The Declaration of Independence is 1,320 words. Most Americans have read the second sentence. Almost no one has read the rest. The document that launched a nation contains a deleted slavery passage, 27 specific legal charges against a named king, and a closing line that most people have never encountered. The primary sources are open. Here is the record.
The Continental Congress appointed a Committee of Five on June 11, 1776, to draft a declaration of independence: Jefferson, John Adams, Benjamin Franklin, Roger Sherman, and Robert Livingston. Jefferson did the writing. He produced a draft in approximately 17 days, working in rented rooms on Market Street in Philadelphia. He submitted it to the committee, which made minor revisions. The committee submitted it to Congress on June 28.
Congress debated and revised the draft from July 1 through July 4. By the time they voted to adopt it, Congress had deleted approximately 480 words and modified the text throughout, removing roughly a quarter of what Jefferson had written. Jefferson was not pleased. He sent copies of his original draft to friends for years afterward, including the parallel text alongside the final version so the deletions were visible. His original draft is at the Library of Congress.
I was delighted with its high tone and the flights of oratory with which it abounded, especially that concerning negro slavery, which, though I knew his Southern brethren would never suffer to pass in Congress, I certainly never expected that he would have been obliged to leave out.
The most substantial deletion Congress made was a passage near the end of the charges against the king in which Jefferson indicted the slave trade. It is the most forceful language in Jefferson's entire draft and the passage he most regretted losing. Congress removed it entirely. It does not appear in the final Declaration.
Jefferson's draft blamed the king for the slave trade and then blamed him again for arming enslaved people against the colonists, a reference to Lord Dunmore's 1775 proclamation offering freedom to enslaved men who joined the British. The passage contained a direct contradiction: Jefferson himself enslaved hundreds of people. He blamed the king for the institution while participating in it. Congress removed the passage. Jefferson wrote in his notes that it was deleted "in complaisance to South Carolina and Georgia, who had never attempted to restrain the importation of slaves, and who on the contrary still wished to continue it." He also noted that Northern delegates whose merchants were involved in the slave trade were not sorry to see it go.
The second paragraph of the Declaration is the most quoted passage in American political history. Jefferson did not write it from scratch. George Mason had written a near-identical formulation six weeks earlier in the Virginia Declaration of Rights, adopted June 12, 1776:
Jefferson later wrote that the Declaration was not meant to express original ideas. Writing to Henry Lee in 1825, he stated its purpose directly:
Neither aiming at originality of principle or sentiment, nor yet copied from any particular and previous writing, it was intended to be an expression of the American mind, and to give to that expression the proper tone and spirit called for by the occasion.

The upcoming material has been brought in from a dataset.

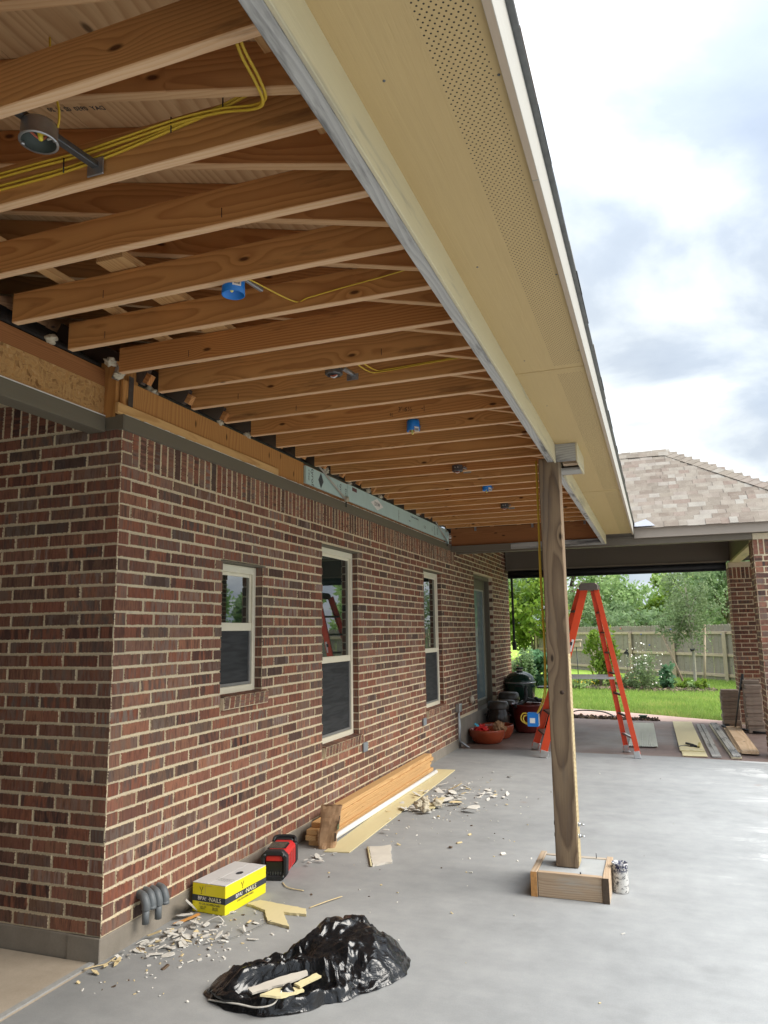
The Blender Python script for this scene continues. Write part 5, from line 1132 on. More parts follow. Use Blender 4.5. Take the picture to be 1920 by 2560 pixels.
m = MB(); m.tube(spline([tuple(r0+rb*.30-ra*.075+Vector((0, 0, rh-.02))), tuple(r0+rb*.335-ra*.06+Vector((0, 0, rh+.004))), tuple(r0+rb*.335+ra*.06+Vector((0, 0, rh+.004))), tuple(r0+rb*.30+ra*.075+Vector((0, 0, rh-.02)))], 5), .012, 8); m.build('carry_handle', RUBBER, rd)
for k in range(3):
    m = MB(); m.obox(frame(r0+rb*(.09+k*.075)+ra*(rw*.452)+Vector((0, 0, rh*.5)), rb, (0, 0, 1)), .05, rh*.5, .006); m.build('speaker_grille', plain('grille_red%d' % k, (.36, .02, .02), .5), rd, bevel=.002)
# lumber stack
labs = ['lowest fresh pine board in the stack along the wall', 'second lowest pine board in the stack along the wall', 'middle pine board in the stack along the wall', 'second highest pine board in the stack along the wall', 'topmost fresh pine board in the stack along the wall']
for k, (x, y0) in enumerate(((-2.575, 5.44), (-2.592, 5.42), (-2.588, 5.43), (-2.580, 5.50), (-2.590, 5.70))):
    o = board('lumber_board', (x, y0, .0195+k*.0388), (x-.035+random.uniform(-.004, .006), 8.64+random.uniform(-.05, .06), .0195+k*.0388), .089, .038, PINE, None, c=.003); tag(o, labs[k], 'lumber', 'fresh pine boards stacked by the wall')
o = board('metal_strip', (-2.512, 5.55, .006), (-2.522, 8.45, .006), .045, .010, DSTEEL, None, c=.001); tag(o, 'dark metal strip between the pine boards and the white pipe', 'metal strip')
m = MB(); m.tube([(-2.474, 5.50, .031), (-2.472, 8.44, .031)], .0215, 16); o = m.build('plastic_pipe', PVCW, None, (-2.473, 7, 0)); tag(o, 'long white plastic pipe lying beside the pine boards', 'pipe')
m = MB(); m.prism([(-2.43, 5.31), (-2.242, 5.345), (-2.329, 8.74), (-2.55, 8.725)], .001, .008); o = m.build('cream_board', CREAMB, None, (-2.4, 7, 0)); tag(o, 'long cream fibre board flat on the patio beneath the white pipe', 'board')
# kraft paper bag
def paper_bag():
    m = MB(); nU, nV = 28, 14; vs = []
    for v in range(nV+1):
        t_ = v/nV
        for u in range(nU):
            a = 2*math.pi*u/nU; ca, sa = math.cos(a), math.sin(a); k = 1/max(abs(ca), abs(sa)); k = min(k, 1.28)
            w_, d_ = .062+.012*t_, (.052*(1-.60*t_))
            x, y, z = ca*k*w_, sa*k*d_, t_*.30
            q = Vector((x*14, y*14, z*9)); nn = mnoise.noise(q)*.010+mnoise.noise(q*2.3)*.006+abs(mnoise.noise(q*1.4+Vector((5, 0, 0))))*.008
            x += nn*ca*(1 if v else .4); y += nn*sa; z += (mnoise.noise(Vector((u*.5, 0, 1)))*.014 if v == nV else 0)
            x += .035*t_; y += .02*t_
            vs.append((x, y, max(z, .001)))
    fs = [(v*nU+u, v*nU+(u+1) % nU, (v+1)*nU+(u+1) % nU, (v+1)*nU+u) for v in range(nV) for u in range(nU)]; fs.append(tuple(range(nU))[::-1])
    M = Matrix.Translation((-2.462, 5.432, 0)) @ Matrix.Rotation(.30, 4, 'Z'); m.add([M @ Vector(q) for q in vs], fs, 0, False)
    return m, M
bgo = thing('paper_bag', 'tall crumpled brown paper bag standing at the near end of the boards', 'paper bag', (-2.462, 5.432, 0))
m, Mb = paper_bag(); m.build('bag', KRAFT, bgo)
m = MB(); m.obox(frame(Mb @ Vector((.089, -.030, .155)), Mb.to_3x3() @ Vector((.35, .95, .05)), (.1, 0, 1)), .03, .038, .002); m.build('label_print', plain('olive_print', (.10, .12, .06), .8), bgo)
m = MB(); m.obox(frame(Mb @ Vector((.096, -.026, .20)), Mb.to_3x3() @ Vector((.35, .95, .05)), (.2, 0, 1)), .014, .07, .002); m.obox(frame(Mb @ Vector((.068, -.046, .085)), Mb.to_3x3() @ Vector((.9, .35, .0)), (.2, 0, 1)), .014, .06, .002); m.build('label_print', INKB, bgo)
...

The Declaration is not primarily a philosophical document. The second paragraph is 110 words. The charges against King George III that follow it are more than 600 words, nearly half the entire document. They are a legal indictment, specific and documented, listing the king's violations of the colonists' rights under English law as the founders understood it.

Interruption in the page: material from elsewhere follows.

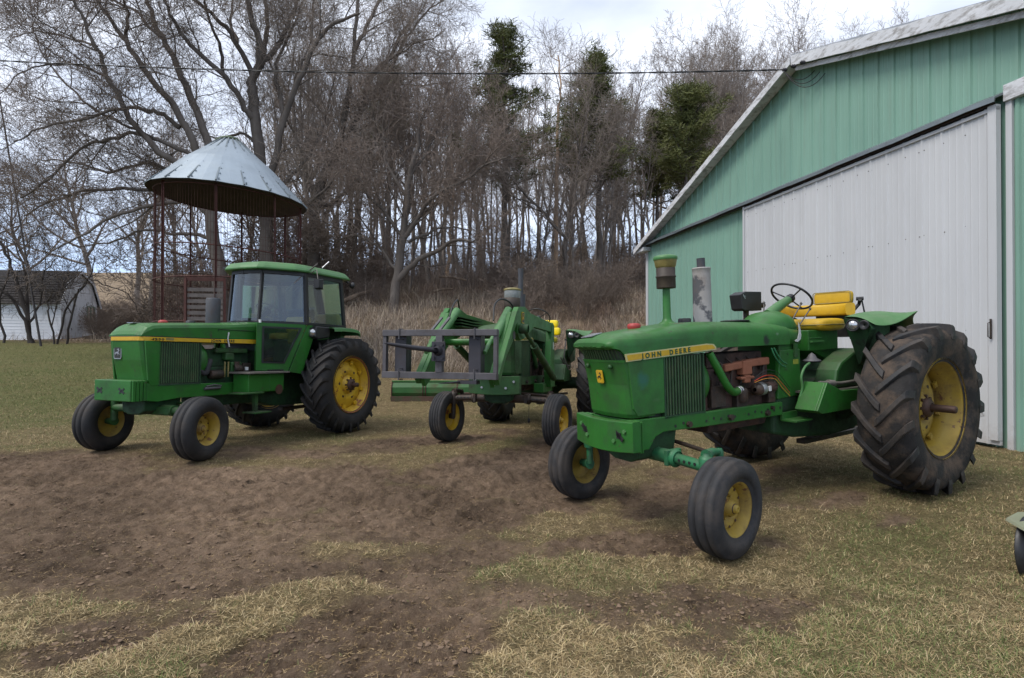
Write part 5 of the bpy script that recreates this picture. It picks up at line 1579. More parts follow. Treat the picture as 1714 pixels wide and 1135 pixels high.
        b.tube([(-.095, -.15, 2.005), (-.095, .255, 2.005), (-.095, .27, 2.02), (-.095, .27, 2.125), (-.095, .255, 2.135), (-.095, -.15, 2.135), (-.095, -.165, 2.12), (-.095, -.165, 2.02)], .005, 6, closed=True)
        b.build('seat_piping', M['bowl'], seat)
        b = MB(); b.tube([(-.16, .26, 1.9), (-.22, .30, 1.98), (-.16, .34, 2.03)], .02, 8); b.tube([(-.2, .36, 2.04), (-.16, .30, 2.04)], .022, 8); b.tube([(-.2, .34, 2.03), (-.22, .36, 1.86)], .01, 6); b.box(-.24, -.2, -.2, .2, 1.6, 2.05)
        b.build('seat_bracket', M['black'], T, bevel=.004)
    else:
        roll(-.06, .46, -.27, .27, 1.58, 1.72).build('seat', SV, T)
        roll(-.2, -.06, -.29, .29, 1.77, 1.93).build('backrest', SV, T)
        roll(-.2, -.08, -.24, .24, 1.935, 2.08).build('backrest_cushion', SV, T)
    b = MB(); b.box(.05, .62, -.2, .2, 1.46, 1.70); b.prism([(.6, 1.5), (.1, 1.3), (-.3, 1.3), (-.2, 1.46)], 'y', -.16, .16)
    sb = b.build('seat_box', G, T, bevel=.01)
    b = MB(); b.box(.40, .60, .2, .215, 1.61, 1.62); b.box(.38, .60, .2, .235, 1.555, 1.572); b.build('seat_box_slot', M['black'] if not near else M['green_light'], sb)
    if near:
        hose(T, 'pale_hose', [(.88, .36, 1.35), (1.0, .38, 1.31), (1.06, .38, 1.22), (1.05, .38, 1.1), (1.08, .36, .98)], .013, M['green_light'], 8)
        b = MB(); b.lathe([(.05, 0), (.09, .0), (.085, .012), (.05, .03), (.03, .07), (.003, .09)], (.80, .34, 1.365), (0, 0, 1), 14); b.build('filler_cap', M['grey_iron'], T)
        b = MB(); pts = [(.93, 1.79), (.90, 1.74), (.885, 1.66), (.90, 1.60), (.95, 1.575), (1.0, 1.585), (.95, 1.62), (.925, 1.68), (.925, 1.73)]
        b.prism(pts, 'y', .280, .284); b.build('torn_label', M['white'], T)
        b = MB(); b.prism([(1.14, 1.96), (1.17, 2.12), (1.08, 2.155), (.80, 2.155), (.80, 1.94), (1.10, 1.94)], 'y', -.38, -.23)
        mb = b.build('monitor_box', M['black'], T, bevel=.008)
        b = MB(); b.box(.95, 1.0, -.33, -.29, 1.8, 1.95); b.build('box_mount', M['greasy'], mb); b = MB(); b.tube([(.7, -.28, 2.0), (.8, -.28, 2.01)], .03, 10); b.build('box_knob', M['greasy'], mb)
        b = MB(); b.box(1.08, 1.12, -.2295, -.228, 2.10, 2.105); b.bar((1.125, -.229, 2.12), (1.09, -.229, 2.075), .004, .012, up=(0, 0, 1)); b.build('scuff', M['bright'], mb)
        b = MB(); b.lathe([(.02, 0), (.045, .01), (.05, .06), (.03, .09)], (-.52, -.2, 1.55), (0, 0, 1), 14); b.build('remote_coupler', M['greasy'], T)
    return T


near = open_tractor('open', 'tractor', .872, .485, .38, .25, True)
tag(near, 'large green open-seat tractor parked beside the barn, nearest to the viewer', 'tractor', 'green farm tractors parked in the yard')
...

The Declaration of Independence is a statement of separation, a legal indictment, and a statement of political philosophy. It is not a governing document. It established no government, created no laws, and defined no rights in enforceable terms. Those functions were left to the state constitutions already being written in 1776 and to the federal Constitution that would follow eleven years later.
What it did establish, in terms that would be argued over for centuries, was the principle that governments derive their just powers from the consent of the governed, and that when a government ceases to secure the rights it exists to protect, the people have the right to alter or abolish it. That principle was not new. Jefferson drew it from Locke, Mason drew it from the English constitutional tradition, and the English constitutional tradition drew it from centuries of argument about the relationship between rulers and the ruled that runs back, through Coke's interpretation, to Magna Carta.
The Declaration said all men are created equal. It did not define who counted as men in the political sense. That question, who the document included when it said "all men", was the central unresolved argument of the next ninety years of American history. The 13th, 14th, and 15th Amendments were the nation's answer, written in the aftermath of a war fought over it. Jefferson wrote the phrase. He enslaved 600 people over his lifetime. Both of those facts are in the primary record. The archive holds both.